Cour d'appel du Québec

CFG Construction inc. c. R.

Hogue, Cotnam, Cournoyer

Appel d'une déclaration de culpabilité. Rejeté.

La compagnie appelante a été déclarée coupable de négligence criminelle causant la mort. La victime, un camionneur qui conduisait un camion appartenant à l’appelante, est décédé quand celui-ci s’est renversé dans un virage. La juge de première instance a considéré que l’omission d’entretien du camion et de ses freins constituait un écart marqué et important par rapport à la conduite d’une personne raisonnable.

Le jugement de première instance a été rendu avant l’arrêt de la Cour suprême du Canada R. c. Javanmardi (C.S. Can., 2019-11-14), 2019 CSC 54, SOQUIJ AZ-51644565, 2019EXP-3128, [2019] 4 R.C.S. 3, qui a précisé le cadre d’analyse de la négligence criminelle. L’interprétation de la juge, fondée sur l’arrêt de la Cour d’appel dans la même affaire (R. c. Javanmardi (C.A., 2018-05-31), 2018 QCCA 856, SOQUIJ AZ-51499093, 2018EXP-1521), était plus favorable à l’appelante que celle adoptée par la Cour suprême. En effet, contrairement aux principes qu’a appliqués la juge, c’est dans l’élément de faute et non dans l’actus reus que réside l’évaluation de l’acte ou de l’omission qui révèle une insouciance déréglée ou téméraire à l’égard de la vie ou de la sécurité d’autrui. Ainsi, la norme de la faute utilisée par la juge dans son analyse était grandement favorable à l’appelante dans la mesure où la juge s’est livrée au même exercice à 2 reprises: elle a procédé à l'évaluation de la conduite de l’appelante sous l’angle tant de l’insouciance déréglée et téméraire de l’entretien que de l’écart marqué et important. Or, une conduite téméraire ou déréglée constitue un écart marqué et important par rapport à la norme de la personne raisonnable. Il ne s’agit pas de 2 normes distinctes, comme l’a rappelé la Cour suprême dans Javanmardi.
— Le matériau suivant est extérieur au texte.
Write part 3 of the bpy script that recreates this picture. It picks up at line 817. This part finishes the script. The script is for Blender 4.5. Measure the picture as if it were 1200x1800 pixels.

De plus, la juge n’a pas accordé une attention indue à la conséquence dans l’application de la négligence criminelle. Le fait qu’elle a évalué l’écart marqué et important selon une «norme de prudence», et non selon la norme qu’une personne raisonnable respecterait dans la même situation, n’établit pas une erreur justifiant une intervention. Même si l’expression «norme de prudence» qu’emploie la juge de première instance n’est pas l’expression retenue par la jurisprudence, elle sous-tend la norme de la personne raisonnablement prudente placée dans les mêmes circonstances. Qui plus est, l’exigence de prudence pouvait être analysée par la juge puisque celle-ci fluctue selon l’activité exercée, comme le fait valoir Javanmardi.

Les moyens d'appel portant sur la recevabilité de déclarations de la victime rapportées par des témoins en contravention de la règle interdisant le ouï-dire ainsi que d'éléments constituant une preuve de propension sont rejetés.

Enfin, en ce qui concerne la demande de l'enquêteur visant à obtenir la documentation concernant l'appelante détenue par la Société de l'assurance automobile du Québec en vertu de l'article 59 de la Loi sur l’accès aux documents des organismes publics et sur la protection des renseignements personnels (RLRQ, c. A-2.1), même si elle constituait une fouille abusive, elle ne justifiait pas l’exclusion de la preuve.

En ce qui concerne la destruction de notes de l’enquêteur ayant précédé la rédaction de déclarations signées par des témoins et l’omission de prendre des notes sur les circonstances ayant trait à la rencontre des témoins, l’appelante n’a pas établi en l’espèce une telle atteinte à l’équité du procès ou à l’intégrité du système de justice qui démontrerait qu’il s’agit de l’un des cas les plus manifestes où la réparation exceptionnelle que constitue l’arrêt des procédures est justifiée.